The museum hopes the initiative will encourage a deeper kind of audience engagement. “Most people look at a work of art for five to eight seconds, and they may glance at the wall label for two-and-a-half seconds,” Monroe says. “We need to get people to slow down, to stop and really look at a work of art.”

Asher notes that a typical museum gallery may have two dozen paintings on the walls, overstimulating visitors’ brains with a barrage of visual information. “Neurons are all firing, but then certain neurons begin to suppress the activity of other neurons,” she says. The effect on the average viewer can be draining rather than energising. 

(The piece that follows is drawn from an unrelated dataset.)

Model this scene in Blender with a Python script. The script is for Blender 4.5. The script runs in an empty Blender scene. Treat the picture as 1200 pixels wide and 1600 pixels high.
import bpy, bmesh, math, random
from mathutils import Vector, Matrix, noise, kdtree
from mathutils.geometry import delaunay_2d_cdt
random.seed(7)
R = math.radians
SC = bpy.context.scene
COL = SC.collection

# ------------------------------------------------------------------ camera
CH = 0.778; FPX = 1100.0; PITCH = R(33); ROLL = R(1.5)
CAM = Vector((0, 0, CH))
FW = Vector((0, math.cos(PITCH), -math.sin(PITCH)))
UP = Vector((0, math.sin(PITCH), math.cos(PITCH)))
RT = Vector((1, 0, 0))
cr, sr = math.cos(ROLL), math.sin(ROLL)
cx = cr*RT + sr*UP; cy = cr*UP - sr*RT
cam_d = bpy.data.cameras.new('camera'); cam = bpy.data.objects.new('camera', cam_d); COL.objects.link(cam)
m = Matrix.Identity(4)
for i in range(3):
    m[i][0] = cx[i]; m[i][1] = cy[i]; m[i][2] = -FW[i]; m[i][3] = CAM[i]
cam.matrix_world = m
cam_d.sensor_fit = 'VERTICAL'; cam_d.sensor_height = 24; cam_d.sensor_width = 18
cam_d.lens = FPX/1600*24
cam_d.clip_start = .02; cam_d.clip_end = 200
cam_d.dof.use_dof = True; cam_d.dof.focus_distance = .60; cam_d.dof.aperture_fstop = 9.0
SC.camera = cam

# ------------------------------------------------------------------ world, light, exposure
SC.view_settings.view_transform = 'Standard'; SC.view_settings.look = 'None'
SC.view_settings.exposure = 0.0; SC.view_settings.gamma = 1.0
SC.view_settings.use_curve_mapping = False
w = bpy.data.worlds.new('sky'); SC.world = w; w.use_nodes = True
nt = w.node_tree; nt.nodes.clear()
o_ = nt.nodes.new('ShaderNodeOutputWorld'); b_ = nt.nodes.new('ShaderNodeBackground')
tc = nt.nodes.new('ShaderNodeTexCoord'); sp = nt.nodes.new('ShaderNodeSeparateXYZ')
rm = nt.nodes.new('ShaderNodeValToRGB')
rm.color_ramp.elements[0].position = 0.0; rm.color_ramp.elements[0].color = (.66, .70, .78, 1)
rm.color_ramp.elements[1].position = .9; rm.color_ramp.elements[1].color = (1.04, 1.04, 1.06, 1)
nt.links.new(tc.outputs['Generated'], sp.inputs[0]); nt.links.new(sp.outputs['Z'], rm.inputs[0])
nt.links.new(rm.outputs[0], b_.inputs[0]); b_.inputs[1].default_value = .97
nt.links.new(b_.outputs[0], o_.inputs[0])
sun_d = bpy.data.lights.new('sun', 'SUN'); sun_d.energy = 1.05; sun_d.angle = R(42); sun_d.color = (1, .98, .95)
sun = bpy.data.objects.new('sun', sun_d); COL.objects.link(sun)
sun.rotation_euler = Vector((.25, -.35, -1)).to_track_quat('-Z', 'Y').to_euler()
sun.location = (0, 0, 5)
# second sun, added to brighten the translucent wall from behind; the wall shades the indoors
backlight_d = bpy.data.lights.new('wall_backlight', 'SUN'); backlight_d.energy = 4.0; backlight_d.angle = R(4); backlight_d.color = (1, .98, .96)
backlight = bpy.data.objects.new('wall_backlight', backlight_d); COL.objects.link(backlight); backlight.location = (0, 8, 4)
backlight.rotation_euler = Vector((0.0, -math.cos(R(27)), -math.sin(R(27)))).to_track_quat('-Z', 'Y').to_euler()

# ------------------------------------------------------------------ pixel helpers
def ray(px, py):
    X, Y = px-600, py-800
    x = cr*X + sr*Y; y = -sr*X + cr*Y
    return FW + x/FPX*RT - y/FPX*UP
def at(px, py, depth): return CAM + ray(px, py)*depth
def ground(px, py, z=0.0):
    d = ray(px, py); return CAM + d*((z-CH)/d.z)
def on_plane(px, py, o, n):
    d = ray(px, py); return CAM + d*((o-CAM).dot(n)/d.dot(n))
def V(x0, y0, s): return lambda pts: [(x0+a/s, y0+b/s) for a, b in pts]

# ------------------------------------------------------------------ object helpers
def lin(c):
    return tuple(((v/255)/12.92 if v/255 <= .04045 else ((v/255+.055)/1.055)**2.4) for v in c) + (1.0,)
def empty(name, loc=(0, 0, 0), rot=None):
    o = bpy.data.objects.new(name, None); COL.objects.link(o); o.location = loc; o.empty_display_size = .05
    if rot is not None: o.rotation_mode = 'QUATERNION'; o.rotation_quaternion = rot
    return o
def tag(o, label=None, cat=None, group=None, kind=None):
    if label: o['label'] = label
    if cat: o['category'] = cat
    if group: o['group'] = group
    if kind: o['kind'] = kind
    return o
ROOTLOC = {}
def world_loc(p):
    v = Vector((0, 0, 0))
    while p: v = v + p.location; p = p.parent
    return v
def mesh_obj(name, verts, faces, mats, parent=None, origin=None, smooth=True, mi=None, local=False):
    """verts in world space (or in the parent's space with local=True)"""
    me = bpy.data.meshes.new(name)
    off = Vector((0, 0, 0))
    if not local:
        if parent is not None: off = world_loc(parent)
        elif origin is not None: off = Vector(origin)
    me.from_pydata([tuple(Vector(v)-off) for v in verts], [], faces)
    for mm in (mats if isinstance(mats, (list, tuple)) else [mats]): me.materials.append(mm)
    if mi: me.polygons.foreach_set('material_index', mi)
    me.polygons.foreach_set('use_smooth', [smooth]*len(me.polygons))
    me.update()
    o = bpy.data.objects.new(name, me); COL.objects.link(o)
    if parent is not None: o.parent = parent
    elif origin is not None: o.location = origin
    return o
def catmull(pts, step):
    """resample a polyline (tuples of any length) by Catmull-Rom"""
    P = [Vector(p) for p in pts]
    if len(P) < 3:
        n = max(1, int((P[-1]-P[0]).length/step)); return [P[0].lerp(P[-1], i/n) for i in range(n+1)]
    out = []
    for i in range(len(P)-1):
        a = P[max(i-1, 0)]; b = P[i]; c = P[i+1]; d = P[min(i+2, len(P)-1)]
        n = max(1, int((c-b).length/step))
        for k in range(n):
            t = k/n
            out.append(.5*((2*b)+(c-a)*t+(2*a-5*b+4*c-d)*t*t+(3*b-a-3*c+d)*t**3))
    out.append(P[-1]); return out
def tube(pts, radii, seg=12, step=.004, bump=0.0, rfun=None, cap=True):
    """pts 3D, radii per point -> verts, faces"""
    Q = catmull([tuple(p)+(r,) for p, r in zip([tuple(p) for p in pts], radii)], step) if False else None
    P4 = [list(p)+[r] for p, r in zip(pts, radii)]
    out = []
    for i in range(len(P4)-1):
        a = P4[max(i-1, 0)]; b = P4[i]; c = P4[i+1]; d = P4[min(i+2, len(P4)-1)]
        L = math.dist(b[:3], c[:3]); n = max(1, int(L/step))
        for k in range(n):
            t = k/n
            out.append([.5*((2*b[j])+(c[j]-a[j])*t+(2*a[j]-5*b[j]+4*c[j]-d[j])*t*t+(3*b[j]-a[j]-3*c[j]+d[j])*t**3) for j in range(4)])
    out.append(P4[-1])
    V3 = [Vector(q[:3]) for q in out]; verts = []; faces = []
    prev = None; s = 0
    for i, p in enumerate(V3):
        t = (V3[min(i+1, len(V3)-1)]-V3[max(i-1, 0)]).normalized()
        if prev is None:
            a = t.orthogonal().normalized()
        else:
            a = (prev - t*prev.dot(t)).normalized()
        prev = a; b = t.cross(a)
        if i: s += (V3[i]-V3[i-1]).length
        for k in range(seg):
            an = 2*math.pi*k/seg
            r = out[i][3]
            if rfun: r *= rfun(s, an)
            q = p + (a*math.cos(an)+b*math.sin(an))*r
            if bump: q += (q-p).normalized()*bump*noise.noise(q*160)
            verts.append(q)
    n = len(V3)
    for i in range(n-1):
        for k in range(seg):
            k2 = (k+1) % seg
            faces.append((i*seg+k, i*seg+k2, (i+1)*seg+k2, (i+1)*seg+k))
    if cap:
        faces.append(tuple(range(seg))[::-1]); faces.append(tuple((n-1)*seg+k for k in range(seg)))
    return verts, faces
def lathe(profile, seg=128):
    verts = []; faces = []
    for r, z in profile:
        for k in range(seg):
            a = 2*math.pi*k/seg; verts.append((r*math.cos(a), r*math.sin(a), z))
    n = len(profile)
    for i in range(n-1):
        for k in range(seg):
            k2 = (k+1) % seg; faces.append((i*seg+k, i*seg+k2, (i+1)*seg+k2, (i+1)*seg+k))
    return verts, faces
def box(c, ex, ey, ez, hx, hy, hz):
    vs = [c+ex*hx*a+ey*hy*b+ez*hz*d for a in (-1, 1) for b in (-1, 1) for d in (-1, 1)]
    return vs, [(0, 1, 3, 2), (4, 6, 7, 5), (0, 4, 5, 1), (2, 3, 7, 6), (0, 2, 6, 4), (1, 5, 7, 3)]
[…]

Asher plans to collaborate with curators and designers at the museum to help visitors focus on fewer works at a time. One option may be to display selected works in a curtained space. “It’s not necessarily a matter of limiting the number of works in a gallery, but of presenting them in a way that lets one focus in a less distracted way,” she says.

Other methods include “eye-tracking” to pinpoint what visitors look at in a work, allowing the museum to better understand what information would be most helpful in a wall label. Asher is also considering an immersive, multi-sensory approach to contextualising the galleries, such as incorporating background music from the period that works were made and even scenting the galleries with spices from their countries of origin.

Drawing on the latest neuroscience research, Asher will summarise her recommendations in a publication that could “benefit the art museum community at large”, Monroe says.